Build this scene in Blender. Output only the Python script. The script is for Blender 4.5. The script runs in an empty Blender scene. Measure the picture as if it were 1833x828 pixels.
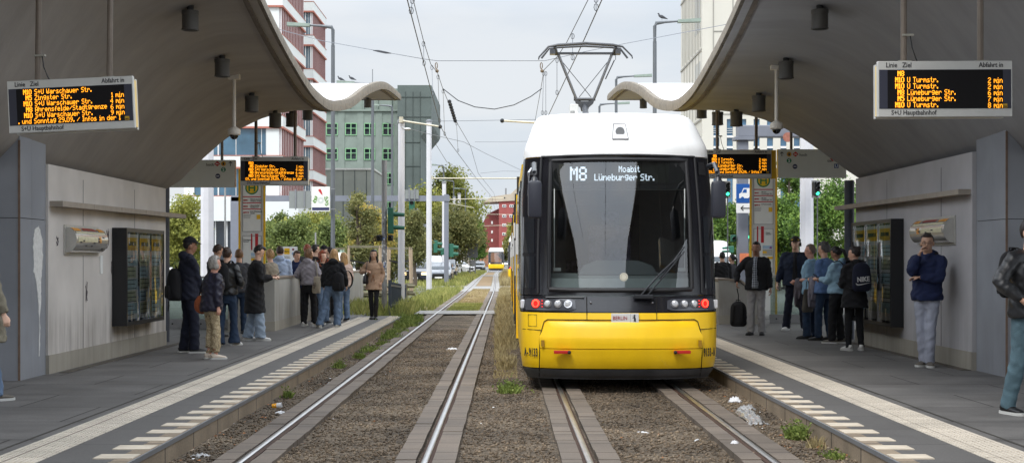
import bpy, bmesh, math, random
import numpy as np
from mathutils import Vector, Matrix, noise
random.seed(7); RNG = np.random.default_rng(11)
R = math.radians
SC = bpy.context.scene
COL = SC.collection
F, CX, HY, H = 2500.0, 907.0, 465.0, 1.565      # focal length and horizon of the view, in pixels of the photograph; eye height
PZ = 0.12                                        # platform height over the rail tops
def at(px, py, Y):
    return Vector(((px - CX) * Y / F, Y, H + (HY - py) * Y / F))
def gx(px, Y): return (px - CX) * Y / F
def gz(py, Y): return H + (HY - py) * Y / F
def onplat(px, py):
    Y = F * (H - PZ) / (py - HY); return Vector((gx(px, Y), Y, PZ))
def lin(c):
    return tuple(((v / 255) / 12.92 if v / 255 <= .04045 else ((v / 255 + .055) / 1.055) ** 2.4) for v in c)
_mc = {}
def M(name, col, rough=.7, metal=0., var=.12, scale=6., bump=0., bscale=40., emit=None, es=1., spec=.5, coat=0., stretch=(1, 1, 1), space='OBJ', lincol=True, island=0., var2=None, sheen=0.):
    if name in _mc: return _mc[name]
    m = bpy.data.materials.new(name); m.use_nodes = True; _mc[name] = m
    nt = m.node_tree; N = nt.nodes; L = nt.links
    b = N['Principled BSDF']
    c = col if not lincol else lin(col)
    b.inputs['Roughness'].default_value = rough; b.inputs['Metallic'].default_value = metal
    b.inputs['Specular IOR Level'].default_value = spec; b.inputs['Coat Weight'].default_value = coat
    b.inputs['Coat Roughness'].default_value = .08
    if sheen: b.inputs['Sheen Weight'].default_value = sheen
    if emit is not None:
        e = lin(emit); b.inputs['Emission Color'].default_value = (*e, 1); b.inputs['Emission Strength'].default_value = es
    tc = N.new('ShaderNodeTexCoord'); mp = N.new('ShaderNodeMapping'); mp.inputs['Scale'].default_value = stretch
    if space == 'OBJ': L.new(tc.outputs['Object'], mp.inputs['Vector'])
    else:
        g = N.new('ShaderNodeNewGeometry'); L.new(g.outputs['Position'], mp.inputs['Vector'])
    if var > 0 or island > 0:
        no = N.new('ShaderNodeTexNoise'); no.inputs['Scale'].default_value = scale; no.inputs['Detail'].default_value = 6; no.inputs['Roughness'].default_value = .62
        L.new(mp.outputs[0], no.inputs['Vector'])
        rp = N.new('ShaderNodeValToRGB'); L.new(no.outputs['Fac'], rp.inputs['Fac'])
        lo = tuple(max(0, v * (1 - var)) for v in c); hi = tuple(min(1, v * (1 + var)) for v in c)
        if var2 is not None: hi = lin(var2)
        rp.color_ramp.elements[0].color = (*lo, 1); rp.color_ramp.elements[0].position = .3
        rp.color_ramp.elements[1].color = (*hi, 1); rp.color_ramp.elements[1].position = .7
        src = rp.outputs['Color']
        if island > 0:
            g2 = N.new('ShaderNodeNewGeometry'); mr = N.new('ShaderNodeMapRange'); L.new(g2.outputs['Random Per Island'], mr.inputs['Value'])
            mr.inputs['To Min'].default_value = 1 - island; mr.inputs['To Max'].default_value = 1 + island
            vm = N.new('ShaderNodeVectorMath'); vm.operation = 'SCALE'; L.new(src, vm.inputs[0]); L.new(mr.outputs[0], vm.inputs['Scale']); src = vm.outputs[0]
        L.new(src, b.inputs['Base Color'])
    else: b.inputs['Base Color'].default_value = (*c, 1)
    if bump > 0:
        n2 = N.new('ShaderNodeTexNoise'); n2.inputs['Scale'].default_value = bscale; n2.inputs['Detail'].default_value = 4
        L.new(mp.outputs[0], n2.inputs['Vector']); bp = N.new('ShaderNodeBump'); bp.inputs['Strength'].default_value = bump; bp.inputs['Distance'].default_value = .02
        L.new(n2.outputs['Fac'], bp.inputs['Height']); L.new(bp.outputs[0], b.inputs['Normal'])
    return m
def leafmat(name, cols, trans=.25):
    m = bpy.data.materials.new(name); m.use_nodes = True; nt = m.node_tree; N = nt.nodes; L = nt.links
    b = N['Principled BSDF']; b.inputs['Roughness'].default_value = .6; b.inputs['Specular IOR Level'].default_value = .25
    g = N.new('ShaderNodeNewGeometry'); no = N.new('ShaderNodeTexNoise'); no.inputs['Scale'].default_value = .9; no.inputs['Detail'].default_value = 3
    tc = N.new('ShaderNodeTexCoord'); L.new(tc.outputs['Object'], no.inputs['Vector'])
    ma = N.new('ShaderNodeMath'); ma.operation = 'MULTIPLY_ADD'; L.new(g.outputs['Random Per Island'], ma.inputs[0]); ma.inputs[1].default_value = .55
    m2 = N.new('ShaderNodeMath'); m2.operation = 'MULTIPLY_ADD'; L.new(no.outputs['Fac'], m2.inputs[0]); m2.inputs[1].default_value = 1.3; m2.inputs[2].default_value = -.42
    L.new(m2.outputs[0], ma.inputs[2])
    rp = N.new('ShaderNodeValToRGB'); L.new(ma.outputs[0], rp.inputs['Fac'])
    el = rp.color_ramp.elements
    while len(el) < len(cols): el.new(.5)
    for i, c in enumerate(cols): el[i].position = i / (len(cols) - 1); el[i].color = (*lin(c), 1)
    L.new(rp.outputs[0], b.inputs['Base Color'])
    t = N.new('ShaderNodeBsdfTranslucent'); L.new(rp.outputs[0], t.inputs['Color']); mx = N.new('ShaderNodeMixShader'); mx.inputs[0].default_value = trans
    L.new(b.outputs[0], mx.inputs[1]); L.new(t.outputs[0], mx.inputs[2]); L.new(mx.outputs[0], N['Material Output'].inputs['Surface'])
    return m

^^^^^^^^

**What is required**
From start to finish, output the listing exactly, but omit its pictures.

**Answer for this exercise**
Build this scene in Blender. Output only the Python script. The script is for Blender 4.5. The script runs in an empty Blender scene. Measure the picture as if it were 1833x828 pixels.
import bpy, bmesh, math, random
import numpy as np
from mathutils import Vector, Matrix, noise
random.seed(7); RNG = np.random.default_rng(11)
R = math.radians
SC = bpy.context.scene
COL = SC.collection
F, CX, HY, H = 2500.0, 907.0, 465.0, 1.565      # focal length and horizon of the view, in pixels of the photograph; eye height
PZ = 0.12                                        # platform height over the rail tops
def at(px, py, Y):
    return Vector(((px - CX) * Y / F, Y, H + (HY - py) * Y / F))
def gx(px, Y): return (px - CX) * Y / F
def gz(py, Y): return H + (HY - py) * Y / F
def onplat(px, py):
    Y = F * (H - PZ) / (py - HY); return Vector((gx(px, Y), Y, PZ))
def lin(c):
    return tuple(((v / 255) / 12.92 if v / 255 <= .04045 else ((v / 255 + .055) / 1.055) ** 2.4) for v in c)
_mc = {}
def M(name, col, rough=.7, metal=0., var=.12, scale=6., bump=0., bscale=40., emit=None, es=1., spec=.5, coat=0., stretch=(1, 1, 1), space='OBJ', lincol=True, island=0., var2=None, sheen=0.):
    if name in _mc: return _mc[name]
    m = bpy.data.materials.new(name); m.use_nodes = True; _mc[name] = m
    nt = m.node_tree; N = nt.nodes; L = nt.links
    b = N['Principled BSDF']
    c = col if not lincol else lin(col)
    b.inputs['Roughness'].default_value = rough; b.inputs['Metallic'].default_value = metal
    b.inputs['Specular IOR Level'].default_value = spec; b.inputs['Coat Weight'].default_value = coat
    b.inputs['Coat Roughness'].default_value = .08
    if sheen: b.inputs['Sheen Weight'].default_value = sheen
    if emit is not None:
        e = lin(emit); b.inputs['Emission Color'].default_value = (*e, 1); b.inputs['Emission Strength'].default_value = es
    tc = N.new('ShaderNodeTexCoord'); mp = N.new('ShaderNodeMapping'); mp.inputs['Scale'].default_value = stretch
    if space == 'OBJ': L.new(tc.outputs['Object'], mp.inputs['Vector'])
    else:
        g = N.new('ShaderNodeNewGeometry'); L.new(g.outputs['Position'], mp.inputs['Vector'])
    if var > 0 or island > 0:
        no = N.new('ShaderNodeTexNoise'); no.inputs['Scale'].default_value = scale; no.inputs['Detail'].default_value = 6; no.inputs['Roughness'].default_value = .62
        L.new(mp.outputs[0], no.inputs['Vector'])
        rp = N.new('ShaderNodeValToRGB'); L.new(no.outputs['Fac'], rp.inputs['Fac'])
        lo = tuple(max(0, v * (1 - var)) for v in c); hi = tuple(min(1, v * (1 + var)) for v in c)
        if var2 is not None: hi = lin(var2)
        rp.color_ramp.elements[0].color = (*lo, 1); rp.color_ramp.elements[0].position = .3
        rp.color_ramp.elements[1].color = (*hi, 1); rp.color_ramp.elements[1].position = .7
        src = rp.outputs['Color']
        if island > 0:
            g2 = N.new('ShaderNodeNewGeometry'); mr = N.new('ShaderNodeMapRange'); L.new(g2.outputs['Random Per Island'], mr.inputs['Value'])
            mr.inputs['To Min'].default_value = 1 - island; mr.inputs['To Max'].default_value = 1 + island
            vm = N.new('ShaderNodeVectorMath'); vm.operation = 'SCALE'; L.new(src, vm.inputs[0]); L.new(mr.outputs[0], vm.inputs['Scale']); src = vm.outputs[0]
        L.new(src, b.inputs['Base Color'])
    else: b.inputs['Base Color'].default_value = (*c, 1)
    if bump > 0:
        n2 = N.new('ShaderNodeTexNoise'); n2.inputs['Scale'].default_value = bscale; n2.inputs['Detail'].default_value = 4
        L.new(mp.outputs[0], n2.inputs['Vector']); bp = N.new('ShaderNodeBump'); bp.inputs['Strength'].default_value = bump; bp.inputs['Distance'].default_value = .02
        L.new(n2.outputs['Fac'], bp.inputs['Height']); L.new(bp.outputs[0], b.inputs['Normal'])
    return m
def leafmat(name, cols, trans=.25):
    m = bpy.data.materials.new(name); m.use_nodes = True; nt = m.node_tree; N = nt.nodes; L = nt.links
    b = N['Principled BSDF']; b.inputs['Roughness'].default_value = .6; b.inputs['Specular IOR Level'].default_value = .25
    g = N.new('ShaderNodeNewGeometry'); no = N.new('ShaderNodeTexNoise'); no.inputs['Scale'].default_value = .9; no.inputs['Detail'].default_value = 3
    tc = N.new('ShaderNodeTexCoord'); L.new(tc.outputs['Object'], no.inputs['Vector'])
    ma = N.new('ShaderNodeMath'); ma.operation = 'MULTIPLY_ADD'; L.new(g.outputs['Random Per Island'], ma.inputs[0]); ma.inputs[1].default_value = .55
    m2 = N.new('ShaderNodeMath'); m2.operation = 'MULTIPLY_ADD'; L.new(no.outputs['Fac'], m2.inputs[0]); m2.inputs[1].default_value = 1.3; m2.inputs[2].default_value = -.42
    L.new(m2.outputs[0], ma.inputs[2])
    rp = N.new('ShaderNodeValToRGB'); L.new(ma.outputs[0], rp.inputs['Fac'])
    el = rp.color_ramp.elements
    while len(el) < len(cols): el.new(.5)
    for i, c in enumerate(cols): el[i].position = i / (len(cols) - 1); el[i].color = (*lin(c), 1)
    L.new(rp.outputs[0], b.inputs['Base Color'])
    t = N.new('ShaderNodeBsdfTranslucent'); L.new(rp.outputs[0], t.inputs['Color']); mx = N.new('ShaderNodeMixShader'); mx.inputs[0].default_value = trans
    L.new(b.outputs[0], mx.inputs[1]); L.new(t.outputs[0], mx.inputs[2]); L.new(mx.outputs[0], N['Material Output'].inputs['Surface'])
    return m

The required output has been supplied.